Write out all of the data exactly as it appears.

++++ Data ++++

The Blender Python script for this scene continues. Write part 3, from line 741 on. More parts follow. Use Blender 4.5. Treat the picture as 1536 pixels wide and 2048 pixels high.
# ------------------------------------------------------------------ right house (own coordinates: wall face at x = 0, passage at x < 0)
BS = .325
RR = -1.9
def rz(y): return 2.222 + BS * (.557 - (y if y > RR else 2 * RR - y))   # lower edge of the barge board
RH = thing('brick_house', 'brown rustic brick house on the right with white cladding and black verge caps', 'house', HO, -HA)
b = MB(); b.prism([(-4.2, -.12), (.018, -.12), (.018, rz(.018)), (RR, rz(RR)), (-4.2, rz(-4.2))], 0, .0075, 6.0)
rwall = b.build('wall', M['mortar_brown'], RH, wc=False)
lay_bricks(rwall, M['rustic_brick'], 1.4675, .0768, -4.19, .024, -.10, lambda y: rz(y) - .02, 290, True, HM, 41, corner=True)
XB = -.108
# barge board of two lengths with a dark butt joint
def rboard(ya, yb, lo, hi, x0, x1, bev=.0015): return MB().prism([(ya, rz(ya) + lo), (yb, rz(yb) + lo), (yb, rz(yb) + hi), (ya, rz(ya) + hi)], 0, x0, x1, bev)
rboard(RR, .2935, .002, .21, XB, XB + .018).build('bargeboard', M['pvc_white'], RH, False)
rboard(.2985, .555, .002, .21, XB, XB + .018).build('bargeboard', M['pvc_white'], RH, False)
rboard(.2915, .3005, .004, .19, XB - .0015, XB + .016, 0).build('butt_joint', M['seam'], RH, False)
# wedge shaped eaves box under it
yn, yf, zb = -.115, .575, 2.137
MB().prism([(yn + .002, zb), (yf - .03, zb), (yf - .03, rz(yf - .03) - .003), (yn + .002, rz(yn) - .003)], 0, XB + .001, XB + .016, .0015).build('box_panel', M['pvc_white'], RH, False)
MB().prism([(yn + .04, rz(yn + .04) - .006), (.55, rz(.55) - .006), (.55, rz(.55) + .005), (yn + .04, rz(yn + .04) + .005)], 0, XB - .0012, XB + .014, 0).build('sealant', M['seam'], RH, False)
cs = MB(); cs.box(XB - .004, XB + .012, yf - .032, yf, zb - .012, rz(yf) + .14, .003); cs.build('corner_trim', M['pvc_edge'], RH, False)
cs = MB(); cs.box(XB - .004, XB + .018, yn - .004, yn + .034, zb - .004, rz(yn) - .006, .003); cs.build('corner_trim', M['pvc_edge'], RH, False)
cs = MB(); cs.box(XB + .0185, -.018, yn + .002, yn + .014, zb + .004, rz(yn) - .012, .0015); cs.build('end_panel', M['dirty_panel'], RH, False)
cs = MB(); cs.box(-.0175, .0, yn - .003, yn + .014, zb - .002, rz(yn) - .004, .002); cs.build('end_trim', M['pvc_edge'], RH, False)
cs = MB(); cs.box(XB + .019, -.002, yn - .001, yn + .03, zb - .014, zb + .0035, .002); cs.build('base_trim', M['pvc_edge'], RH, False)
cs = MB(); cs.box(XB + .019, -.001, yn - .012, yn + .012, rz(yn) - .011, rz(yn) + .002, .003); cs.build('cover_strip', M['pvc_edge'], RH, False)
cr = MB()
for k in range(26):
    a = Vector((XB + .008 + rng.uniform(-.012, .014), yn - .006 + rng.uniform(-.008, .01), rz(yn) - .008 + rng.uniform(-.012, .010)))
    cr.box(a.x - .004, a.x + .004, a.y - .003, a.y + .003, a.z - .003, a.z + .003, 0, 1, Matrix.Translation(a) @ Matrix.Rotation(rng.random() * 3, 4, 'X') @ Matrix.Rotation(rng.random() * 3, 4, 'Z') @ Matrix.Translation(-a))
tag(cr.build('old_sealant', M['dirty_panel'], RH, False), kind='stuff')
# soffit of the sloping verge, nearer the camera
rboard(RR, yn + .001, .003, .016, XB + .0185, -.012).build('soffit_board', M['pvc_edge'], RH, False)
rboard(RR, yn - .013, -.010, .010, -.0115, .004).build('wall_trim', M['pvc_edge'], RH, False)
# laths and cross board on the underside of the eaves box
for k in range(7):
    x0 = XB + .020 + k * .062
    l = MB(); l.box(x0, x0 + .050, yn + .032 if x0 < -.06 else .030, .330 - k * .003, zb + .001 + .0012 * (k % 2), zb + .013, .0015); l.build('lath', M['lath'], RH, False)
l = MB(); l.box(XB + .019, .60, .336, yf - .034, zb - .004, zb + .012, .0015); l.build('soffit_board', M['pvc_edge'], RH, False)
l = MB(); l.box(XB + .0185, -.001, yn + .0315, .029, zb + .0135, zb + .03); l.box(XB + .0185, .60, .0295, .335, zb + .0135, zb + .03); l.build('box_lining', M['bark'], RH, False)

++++

The response.
The Blender Python script for this scene continues. Write part 3, from line 741 on. More parts follow. Use Blender 4.5. Treat the picture as 1536 pixels wide and 2048 pixels high.
# ------------------------------------------------------------------ right house (own coordinates: wall face at x = 0, passage at x < 0)
BS = .325
RR = -1.9
def rz(y): return 2.222 + BS * (.557 - (y if y > RR else 2 * RR - y))   # lower edge of the barge board
RH = thing('brick_house', 'brown rustic brick house on the right with white cladding and black verge caps', 'house', HO, -HA)
b = MB(); b.prism([(-4.2, -.12), (.018, -.12), (.018, rz(.018)), (RR, rz(RR)), (-4.2, rz(-4.2))], 0, .0075, 6.0)
rwall = b.build('wall', M['mortar_brown'], RH, wc=False)
lay_bricks(rwall, M['rustic_brick'], 1.4675, .0768, -4.19, .024, -.10, lambda y: rz(y) - .02, 290, True, HM, 41, corner=True)
XB = -.108
# barge board of two lengths with a dark butt joint
def rboard(ya, yb, lo, hi, x0, x1, bev=.0015): return MB().prism([(ya, rz(ya) + lo), (yb, rz(yb) + lo), (yb, rz(yb) + hi), (ya, rz(ya) + hi)], 0, x0, x1, bev)
rboard(RR, .2935, .002, .21, XB, XB + .018).build('bargeboard', M['pvc_white'], RH, False)
rboard(.2985, .555, .002, .21, XB, XB + .018).build('bargeboard', M['pvc_white'], RH, False)
rboard(.2915, .3005, .004, .19, XB - .0015, XB + .016, 0).build('butt_joint', M['seam'], RH, False)
# wedge shaped eaves box under it
yn, yf, zb = -.115, .575, 2.137
MB().prism([(yn + .002, zb), (yf - .03, zb), (yf - .03, rz(yf - .03) - .003), (yn + .002, rz(yn) - .003)], 0, XB + .001, XB + .016, .0015).build('box_panel', M['pvc_white'], RH, False)
MB().prism([(yn + .04, rz(yn + .04) - .006), (.55, rz(.55) - .006), (.55, rz(.55) + .005), (yn + .04, rz(yn + .04) + .005)], 0, XB - .0012, XB + .014, 0).build('sealant', M['seam'], RH, False)
cs = MB(); cs.box(XB - .004, XB + .012, yf - .032, yf, zb - .012, rz(yf) + .14, .003); cs.build('corner_trim', M['pvc_edge'], RH, False)
cs = MB(); cs.box(XB - .004, XB + .018, yn - .004, yn + .034, zb - .004, rz(yn) - .006, .003); cs.build('corner_trim', M['pvc_edge'], RH, False)
cs = MB(); cs.box(XB + .0185, -.018, yn + .002, yn + .014, zb + .004, rz(yn) - .012, .0015); cs.build('end_panel', M['dirty_panel'], RH, False)
cs = MB(); cs.box(-.0175, .0, yn - .003, yn + .014, zb - .002, rz(yn) - .004, .002); cs.build('end_trim', M['pvc_edge'], RH, False)
cs = MB(); cs.box(XB + .019, -.002, yn - .001, yn + .03, zb - .014, zb + .0035, .002); cs.build('base_trim', M['pvc_edge'], RH, False)
cs = MB(); cs.box(XB + .019, -.001, yn - .012, yn + .012, rz(yn) - .011, rz(yn) + .002, .003); cs.build('cover_strip', M['pvc_edge'], RH, False)
cr = MB()
for k in range(26):
    a = Vector((XB + .008 + rng.uniform(-.012, .014), yn - .006 + rng.uniform(-.008, .01), rz(yn) - .008 + rng.uniform(-.012, .010)))
    cr.box(a.x - .004, a.x + .004, a.y - .003, a.y + .003, a.z - .003, a.z + .003, 0, 1, Matrix.Translation(a) @ Matrix.Rotation(rng.random() * 3, 4, 'X') @ Matrix.Rotation(rng.random() * 3, 4, 'Z') @ Matrix.Translation(-a))
tag(cr.build('old_sealant', M['dirty_panel'], RH, False), kind='stuff')
# soffit of the sloping verge, nearer the camera
rboard(RR, yn + .001, .003, .016, XB + .0185, -.012).build('soffit_board', M['pvc_edge'], RH, False)
rboard(RR, yn - .013, -.010, .010, -.0115, .004).build('wall_trim', M['pvc_edge'], RH, False)
# laths and cross board on the underside of the eaves box
for k in range(7):
    x0 = XB + .020 + k * .062
    l = MB(); l.box(x0, x0 + .050, yn + .032 if x0 < -.06 else .030, .330 - k * .003, zb + .001 + .0012 * (k % 2), zb + .013, .0015); l.build('lath', M['lath'], RH, False)
l = MB(); l.box(XB + .019, .60, .336, yf - .034, zb - .004, zb + .012, .0015); l.build('soffit_board', M['pvc_edge'], RH, False)
l = MB(); l.box(XB + .0185, -.001, yn + .0315, .029, zb + .0135, zb + .03); l.box(XB + .0185, .60, .0295, .335, zb + .0135, zb + .03); l.build('box_lining', M['bark'], RH, False)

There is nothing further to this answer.